Alice was thinking about her youngest son who went to school today coughing – “he should have stayed home.”

Brian was thinking about Eric’s usual lateness.  “He’s slack.”

Charles was running negative statements about the waste of time this meeting would be. “I’m going to tell them we’re wasting time.”

Diana was thinking about making sure this time she’d speak up about her role being unclear and feeling under-utilised.  “I’m not valued here.”

Eric entered the room thinking “Here we go again, getting excuses for why things haven’t happened”; “If Charles challenges me again in front of the crew, I’m going to bite his head off.”

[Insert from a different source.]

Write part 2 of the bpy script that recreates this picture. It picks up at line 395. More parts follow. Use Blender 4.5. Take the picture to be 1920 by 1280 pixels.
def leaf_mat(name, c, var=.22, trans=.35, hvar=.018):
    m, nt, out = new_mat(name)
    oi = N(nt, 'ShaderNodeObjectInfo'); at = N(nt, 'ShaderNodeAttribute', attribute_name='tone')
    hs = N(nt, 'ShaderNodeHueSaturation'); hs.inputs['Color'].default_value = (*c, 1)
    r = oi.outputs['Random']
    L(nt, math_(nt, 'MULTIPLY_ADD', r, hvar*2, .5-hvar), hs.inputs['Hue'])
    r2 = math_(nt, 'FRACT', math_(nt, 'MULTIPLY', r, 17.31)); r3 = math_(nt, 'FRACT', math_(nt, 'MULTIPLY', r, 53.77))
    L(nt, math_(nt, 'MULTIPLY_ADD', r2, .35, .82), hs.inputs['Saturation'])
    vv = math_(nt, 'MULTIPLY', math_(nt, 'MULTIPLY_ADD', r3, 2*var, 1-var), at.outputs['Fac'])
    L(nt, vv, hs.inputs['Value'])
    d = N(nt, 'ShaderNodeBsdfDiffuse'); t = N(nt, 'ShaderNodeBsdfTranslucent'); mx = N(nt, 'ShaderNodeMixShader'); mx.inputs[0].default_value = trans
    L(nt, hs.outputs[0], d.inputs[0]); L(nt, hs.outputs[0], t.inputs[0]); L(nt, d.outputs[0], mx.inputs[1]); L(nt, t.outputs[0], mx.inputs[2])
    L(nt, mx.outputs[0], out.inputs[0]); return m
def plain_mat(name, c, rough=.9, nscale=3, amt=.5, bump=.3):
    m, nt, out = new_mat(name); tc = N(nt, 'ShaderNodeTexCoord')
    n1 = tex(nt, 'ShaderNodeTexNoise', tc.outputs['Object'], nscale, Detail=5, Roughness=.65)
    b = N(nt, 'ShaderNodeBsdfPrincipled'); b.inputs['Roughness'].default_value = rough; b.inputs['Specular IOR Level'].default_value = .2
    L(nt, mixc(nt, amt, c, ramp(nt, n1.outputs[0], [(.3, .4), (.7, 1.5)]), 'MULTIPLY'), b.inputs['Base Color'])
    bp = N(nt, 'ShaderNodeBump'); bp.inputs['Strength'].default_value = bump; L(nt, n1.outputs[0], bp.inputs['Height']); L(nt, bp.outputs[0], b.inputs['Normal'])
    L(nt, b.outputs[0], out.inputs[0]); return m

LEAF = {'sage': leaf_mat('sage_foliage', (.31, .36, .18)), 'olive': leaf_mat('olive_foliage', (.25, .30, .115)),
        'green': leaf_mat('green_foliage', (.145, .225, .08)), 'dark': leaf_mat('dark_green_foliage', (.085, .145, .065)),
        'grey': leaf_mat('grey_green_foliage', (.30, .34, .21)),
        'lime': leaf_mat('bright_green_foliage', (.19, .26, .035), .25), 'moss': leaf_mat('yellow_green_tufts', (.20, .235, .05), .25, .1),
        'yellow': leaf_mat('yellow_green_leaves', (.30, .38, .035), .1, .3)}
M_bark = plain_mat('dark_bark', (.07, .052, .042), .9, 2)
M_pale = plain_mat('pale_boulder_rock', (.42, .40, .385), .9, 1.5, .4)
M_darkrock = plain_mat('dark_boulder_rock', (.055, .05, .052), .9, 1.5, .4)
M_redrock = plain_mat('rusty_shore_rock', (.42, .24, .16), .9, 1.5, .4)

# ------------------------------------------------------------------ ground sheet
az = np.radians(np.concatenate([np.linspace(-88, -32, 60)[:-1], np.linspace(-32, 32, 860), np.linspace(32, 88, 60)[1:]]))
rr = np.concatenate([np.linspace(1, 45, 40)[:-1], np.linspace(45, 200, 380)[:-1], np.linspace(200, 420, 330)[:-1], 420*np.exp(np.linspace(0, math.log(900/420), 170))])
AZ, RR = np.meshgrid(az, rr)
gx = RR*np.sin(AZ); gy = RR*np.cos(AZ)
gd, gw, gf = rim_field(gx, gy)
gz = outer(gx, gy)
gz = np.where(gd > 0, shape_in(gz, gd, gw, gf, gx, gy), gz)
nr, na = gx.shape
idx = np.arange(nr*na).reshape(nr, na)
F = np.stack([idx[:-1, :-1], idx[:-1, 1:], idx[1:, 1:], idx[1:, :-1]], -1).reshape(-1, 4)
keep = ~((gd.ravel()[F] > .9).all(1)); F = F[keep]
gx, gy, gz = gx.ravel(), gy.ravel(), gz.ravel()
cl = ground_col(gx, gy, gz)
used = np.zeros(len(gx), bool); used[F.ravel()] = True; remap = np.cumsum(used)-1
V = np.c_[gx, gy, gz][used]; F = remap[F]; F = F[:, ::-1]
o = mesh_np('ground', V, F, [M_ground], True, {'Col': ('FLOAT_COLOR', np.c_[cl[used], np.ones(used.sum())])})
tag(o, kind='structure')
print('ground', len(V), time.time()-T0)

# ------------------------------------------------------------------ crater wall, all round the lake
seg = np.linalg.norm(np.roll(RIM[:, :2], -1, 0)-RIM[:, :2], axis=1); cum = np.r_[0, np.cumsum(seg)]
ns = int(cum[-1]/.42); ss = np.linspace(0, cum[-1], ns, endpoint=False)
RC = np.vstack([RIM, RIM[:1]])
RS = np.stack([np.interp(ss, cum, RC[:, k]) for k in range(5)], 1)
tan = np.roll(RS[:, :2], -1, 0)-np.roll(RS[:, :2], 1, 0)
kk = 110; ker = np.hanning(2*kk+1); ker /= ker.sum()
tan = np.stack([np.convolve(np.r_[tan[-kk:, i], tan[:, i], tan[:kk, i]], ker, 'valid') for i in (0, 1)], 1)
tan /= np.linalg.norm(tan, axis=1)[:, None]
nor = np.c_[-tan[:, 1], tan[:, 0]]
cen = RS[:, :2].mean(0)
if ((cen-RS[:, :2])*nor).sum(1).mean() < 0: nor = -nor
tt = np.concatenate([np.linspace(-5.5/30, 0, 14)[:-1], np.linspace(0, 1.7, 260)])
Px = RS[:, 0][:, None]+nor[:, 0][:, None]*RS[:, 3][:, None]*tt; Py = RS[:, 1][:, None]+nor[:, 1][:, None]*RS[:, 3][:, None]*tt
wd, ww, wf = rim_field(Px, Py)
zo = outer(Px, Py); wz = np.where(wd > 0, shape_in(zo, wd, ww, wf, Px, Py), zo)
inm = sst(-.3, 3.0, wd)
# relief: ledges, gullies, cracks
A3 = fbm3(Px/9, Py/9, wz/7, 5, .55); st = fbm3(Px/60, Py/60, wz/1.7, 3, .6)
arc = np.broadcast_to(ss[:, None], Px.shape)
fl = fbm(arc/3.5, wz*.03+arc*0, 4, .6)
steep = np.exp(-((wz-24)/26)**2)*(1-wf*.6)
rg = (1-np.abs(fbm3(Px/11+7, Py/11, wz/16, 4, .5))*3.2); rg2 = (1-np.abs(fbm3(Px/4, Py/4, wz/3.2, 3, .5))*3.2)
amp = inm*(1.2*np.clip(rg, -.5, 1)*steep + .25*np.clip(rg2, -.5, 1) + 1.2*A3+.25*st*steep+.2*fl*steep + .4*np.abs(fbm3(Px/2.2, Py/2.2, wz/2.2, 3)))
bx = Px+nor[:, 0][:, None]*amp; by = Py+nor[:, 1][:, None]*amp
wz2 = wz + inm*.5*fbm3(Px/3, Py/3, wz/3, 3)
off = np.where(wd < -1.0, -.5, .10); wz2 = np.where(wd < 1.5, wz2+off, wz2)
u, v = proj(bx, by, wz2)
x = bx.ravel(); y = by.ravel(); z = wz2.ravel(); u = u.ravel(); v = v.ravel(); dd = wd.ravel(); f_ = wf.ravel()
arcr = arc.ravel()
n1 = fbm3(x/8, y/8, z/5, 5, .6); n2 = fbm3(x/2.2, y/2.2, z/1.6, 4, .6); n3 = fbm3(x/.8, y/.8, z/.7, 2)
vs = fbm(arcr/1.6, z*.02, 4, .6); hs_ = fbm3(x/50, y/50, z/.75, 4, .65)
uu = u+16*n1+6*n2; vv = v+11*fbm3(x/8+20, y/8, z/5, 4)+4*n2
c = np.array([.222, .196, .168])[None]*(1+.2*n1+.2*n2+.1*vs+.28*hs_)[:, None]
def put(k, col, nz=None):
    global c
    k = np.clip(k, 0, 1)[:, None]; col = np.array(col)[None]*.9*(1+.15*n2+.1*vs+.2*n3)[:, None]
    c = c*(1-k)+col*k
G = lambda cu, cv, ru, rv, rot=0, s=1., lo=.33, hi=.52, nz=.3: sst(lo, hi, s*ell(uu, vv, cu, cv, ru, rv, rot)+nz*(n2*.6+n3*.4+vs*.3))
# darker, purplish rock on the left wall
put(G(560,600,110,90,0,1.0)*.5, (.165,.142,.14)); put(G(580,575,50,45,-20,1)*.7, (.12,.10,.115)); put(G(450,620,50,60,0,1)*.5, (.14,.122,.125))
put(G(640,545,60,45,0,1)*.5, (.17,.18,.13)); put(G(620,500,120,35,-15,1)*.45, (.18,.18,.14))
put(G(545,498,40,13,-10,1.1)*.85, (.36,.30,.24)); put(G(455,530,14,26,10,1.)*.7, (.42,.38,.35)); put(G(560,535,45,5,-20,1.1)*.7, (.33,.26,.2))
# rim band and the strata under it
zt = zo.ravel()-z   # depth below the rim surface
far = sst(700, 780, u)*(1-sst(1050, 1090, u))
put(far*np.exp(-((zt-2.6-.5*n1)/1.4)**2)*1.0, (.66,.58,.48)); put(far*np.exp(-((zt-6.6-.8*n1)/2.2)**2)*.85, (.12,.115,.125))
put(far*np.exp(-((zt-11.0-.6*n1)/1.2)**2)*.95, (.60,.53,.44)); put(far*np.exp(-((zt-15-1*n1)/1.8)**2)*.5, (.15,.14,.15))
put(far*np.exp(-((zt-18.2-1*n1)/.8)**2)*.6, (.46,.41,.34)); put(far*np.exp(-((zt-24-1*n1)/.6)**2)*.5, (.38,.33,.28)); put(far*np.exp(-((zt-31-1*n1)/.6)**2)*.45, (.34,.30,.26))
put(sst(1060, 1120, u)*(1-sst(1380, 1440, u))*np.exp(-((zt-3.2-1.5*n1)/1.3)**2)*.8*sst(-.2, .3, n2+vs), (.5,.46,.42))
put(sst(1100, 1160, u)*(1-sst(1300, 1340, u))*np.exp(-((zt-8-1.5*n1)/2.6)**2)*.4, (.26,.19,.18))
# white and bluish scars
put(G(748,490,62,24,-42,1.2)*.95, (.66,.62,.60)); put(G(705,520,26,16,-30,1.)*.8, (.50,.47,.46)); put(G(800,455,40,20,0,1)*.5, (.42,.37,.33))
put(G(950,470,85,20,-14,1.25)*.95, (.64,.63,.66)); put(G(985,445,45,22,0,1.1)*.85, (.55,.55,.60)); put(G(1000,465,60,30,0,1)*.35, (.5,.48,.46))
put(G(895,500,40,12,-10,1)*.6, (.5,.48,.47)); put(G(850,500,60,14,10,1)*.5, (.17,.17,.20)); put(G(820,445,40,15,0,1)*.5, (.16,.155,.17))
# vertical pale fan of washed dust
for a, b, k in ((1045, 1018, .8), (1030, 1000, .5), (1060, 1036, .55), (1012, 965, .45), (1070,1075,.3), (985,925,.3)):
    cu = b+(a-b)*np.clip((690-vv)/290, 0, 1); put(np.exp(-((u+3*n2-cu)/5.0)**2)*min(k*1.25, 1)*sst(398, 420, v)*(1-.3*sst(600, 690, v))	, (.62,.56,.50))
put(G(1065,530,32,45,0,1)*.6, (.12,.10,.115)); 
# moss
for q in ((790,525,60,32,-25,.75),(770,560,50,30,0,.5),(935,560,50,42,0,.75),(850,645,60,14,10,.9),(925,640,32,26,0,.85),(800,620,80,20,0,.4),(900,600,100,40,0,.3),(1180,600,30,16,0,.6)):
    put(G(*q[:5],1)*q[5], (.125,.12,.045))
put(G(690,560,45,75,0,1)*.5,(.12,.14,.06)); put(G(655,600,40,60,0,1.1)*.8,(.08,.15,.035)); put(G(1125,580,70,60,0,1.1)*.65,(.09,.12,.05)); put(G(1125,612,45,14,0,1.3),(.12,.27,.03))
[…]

Our stream of thoughts (the voice in our head), whatever they may be, directly influence our feelings, our actions and what and how we speak.

Most of the time, the voice in our head is making statements, accusations, judgements assumptions and observations about self, others and the situation.

We spend most of our time running a stream of internal chatter reinforcing existing beliefs, whether they are useful and accurate or not.

They hold us to the past. 

They prevent us from moving forward.

After years of schooling and social conditioning, we’ve been brainwashed into telling, making statements, judgements, and assumptions, regardless of accuracy.

We are too often our own worst critic, which influences us to be critical of others.

In our workplace, we have a mass of people running individually unique internal chatter, yet we seek them to be aligned and focused on the common purpose.

We haven’t been trained to manage our internal chatter. 

To instead ask effective open-ended respectful questions that stir us to seek better answers, take better action, instead of making assumptions or hasty judgement.

To ask those questions of ourselves as well as others.

By default, we ‘tell’ based on our internal chatter; our existing beliefs.

Do you have the self-awareness and self-regulation to manage your own internal chatter?

It’s a readily learnable skill.

It could change your life for the better.

It could change your workplace for the better.

Hands up if you’d like to acquire this skill.